A gathering of friends at an English estate nearly turned to tragedy when one of the children strayed into deep water. The gardener heard the cries for help, plunged in, and rescued the drowning child. That youngster's name was Winston Churchill. His grateful parents asked the gardener what they could do to reward him. He hesitated, then said, "I wish my son could go to college someday and become a doctor." "We'll see to it," Churchill's parents promised. 
Years later, while Sir Winston was prime minister of England, he was stricken with pneumonia. The country's best physician was summoned. His name was Dr. Alexander Fleming, the man who discovered and developed penicillin. He was also the son of that gardener who had saved young Winston from drowning. Later Churchill remarked, "Rarely has one man owed his life twice to the same person."[iv]

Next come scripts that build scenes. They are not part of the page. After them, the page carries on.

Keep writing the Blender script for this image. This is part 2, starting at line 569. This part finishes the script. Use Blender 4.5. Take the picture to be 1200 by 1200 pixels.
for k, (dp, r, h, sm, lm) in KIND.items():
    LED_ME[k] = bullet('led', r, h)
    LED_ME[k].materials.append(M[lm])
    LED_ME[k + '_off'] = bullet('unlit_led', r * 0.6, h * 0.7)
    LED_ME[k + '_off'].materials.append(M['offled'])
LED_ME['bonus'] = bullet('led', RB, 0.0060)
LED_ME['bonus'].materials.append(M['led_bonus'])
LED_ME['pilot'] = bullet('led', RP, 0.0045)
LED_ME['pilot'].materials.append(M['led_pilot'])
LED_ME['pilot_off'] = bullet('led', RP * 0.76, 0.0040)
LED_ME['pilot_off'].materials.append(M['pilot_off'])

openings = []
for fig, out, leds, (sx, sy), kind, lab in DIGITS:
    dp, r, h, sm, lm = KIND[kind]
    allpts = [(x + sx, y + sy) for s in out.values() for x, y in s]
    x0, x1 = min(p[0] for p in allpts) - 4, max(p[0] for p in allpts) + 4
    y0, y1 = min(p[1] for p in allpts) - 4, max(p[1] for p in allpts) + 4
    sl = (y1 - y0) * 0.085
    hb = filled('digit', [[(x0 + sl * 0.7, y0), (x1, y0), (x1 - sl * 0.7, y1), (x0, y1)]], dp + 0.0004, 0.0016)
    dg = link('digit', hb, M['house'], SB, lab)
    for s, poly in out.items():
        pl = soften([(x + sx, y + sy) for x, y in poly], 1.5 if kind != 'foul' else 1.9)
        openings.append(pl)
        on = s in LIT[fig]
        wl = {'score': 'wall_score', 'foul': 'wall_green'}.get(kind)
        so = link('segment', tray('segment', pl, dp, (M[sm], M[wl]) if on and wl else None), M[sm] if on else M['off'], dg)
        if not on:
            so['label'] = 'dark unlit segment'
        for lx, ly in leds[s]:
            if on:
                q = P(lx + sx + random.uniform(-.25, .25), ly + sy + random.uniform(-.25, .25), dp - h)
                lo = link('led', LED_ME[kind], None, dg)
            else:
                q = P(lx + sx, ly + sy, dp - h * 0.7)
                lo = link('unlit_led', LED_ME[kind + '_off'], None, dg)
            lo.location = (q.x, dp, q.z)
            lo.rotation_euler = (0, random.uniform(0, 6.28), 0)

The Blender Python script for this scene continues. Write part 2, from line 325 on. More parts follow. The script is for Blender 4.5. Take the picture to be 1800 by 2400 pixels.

We find ourselves in a similar kind of debtorship to God—we who have been saved by Jesus’ grace.  So our Lord calls us to pass on the blessing.  Like Ruth and Naomi and Boaz and Jesus, we go out of our way to bless and redeem those around us.  We do it because we are thankful—because we are grateful for what our Lord has done for us.



[ii] Deuteronomy 25.5-6
[iii] Brown, Carolyn.  Worshiping with Children.  “Year B - Proper 27, 32nd Sunday in Ordinary Time, 24th Sunday after Pentecost (November 11, 2012)”  October 25, 2012. 
[iv] Ron Hutchcraft, Wake Up Calls, Moody, 1990, p. 22.